Does Leading in Soft Ways Make Good Culture?


You may have read my last post and said, “Wow, Doug, how in the world can you actually lead and make hard decisions, if you are reflecting Jesus!? In my world…”

I get it, but hear me out.

I’m a big fan of the leadership of David. Even David, who wrote the inspiring words of 2 Samuel 23:2-4, had to make hard decisions.

David made choices that impacted the lives of people. He put men (brothers, husbands and fathers) in harms way on the battlefield, and he had to make decisions (with God’s direction) that had positive or negative effects on numerous lives.

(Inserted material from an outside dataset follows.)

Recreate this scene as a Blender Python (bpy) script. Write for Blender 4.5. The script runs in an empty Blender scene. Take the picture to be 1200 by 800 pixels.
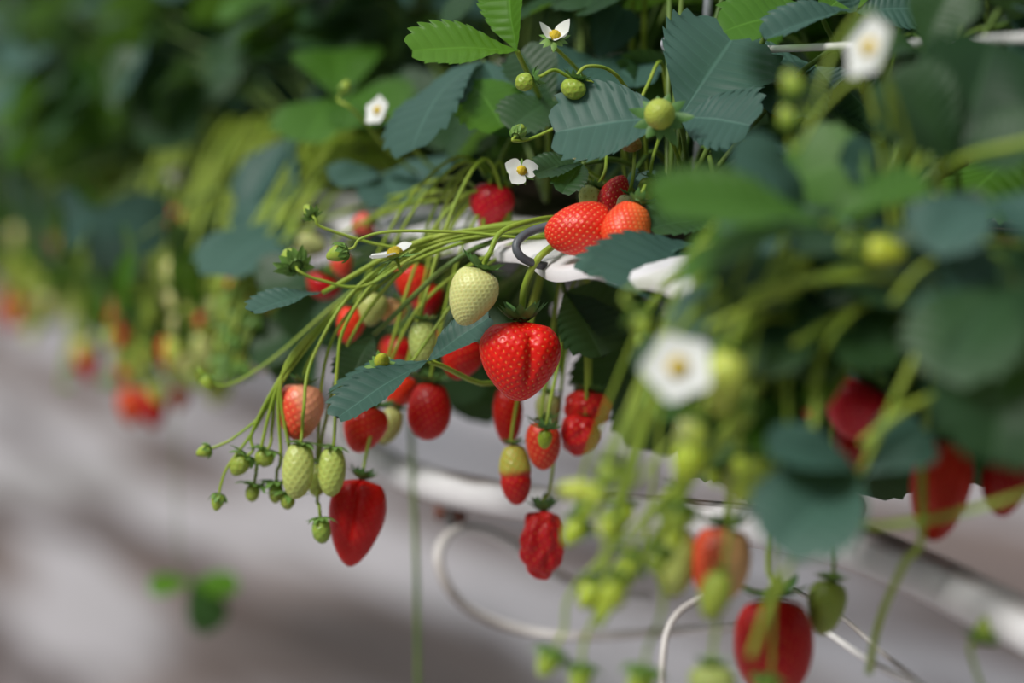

Even in the leadership of churches and ministry settings, difficult decisions, often prompted by difficult circumstances, demand that leaders have courage and conviction before God to act. It’s one of the greatest challenges I’ve faced in my eight years as The Navigators U.S. president: making decisions that hopefully serve the many, but create challenges or negative consequences for a few. Don’t hear me saying that I have it figured out. It’s difficult every time.

In the book Leadership and Self Deception, the authors talk about hard and soft actions that a leader must put in motion. Sometimes we have an opportunity to make decisions that create positive circumstances for everyone (soft). But often, God calls us to do things that feel hard to those impacted. The authors suggest that in either of the actions (hard or soft) it’s the spirit in which we behave that makes the difference – how we act.

When we deliver news that there’s going to be a restructuring or something else that will impact people’s jobs or the roles they have, do we do so with callous distance or with compassionate presence? When we have a conversation about someone’s subpar performance, do we do it as a removed “boss,” or as a Kingdom citizen who understands the pain, because we’ve had similar “pruning” in our lives?

When leading and making hard choices we can still, as Paul writes, be people who reflect Jesus’s kingdom:

Therefore, as God’s chosen people, holy and dearly loved, clothe yourselves with compassion, kindness, humility, gentleness and patience.  Bear with each other and forgive whatever grievances you may have against one another. Forgive as the Lord forgave you.  And over all these virtues put on love, which binds them all together in perfect unity (Colossians 3:12-14 NIV).

Creating good culture means leading in hard and soft ways, but always in the spirit of Jesus.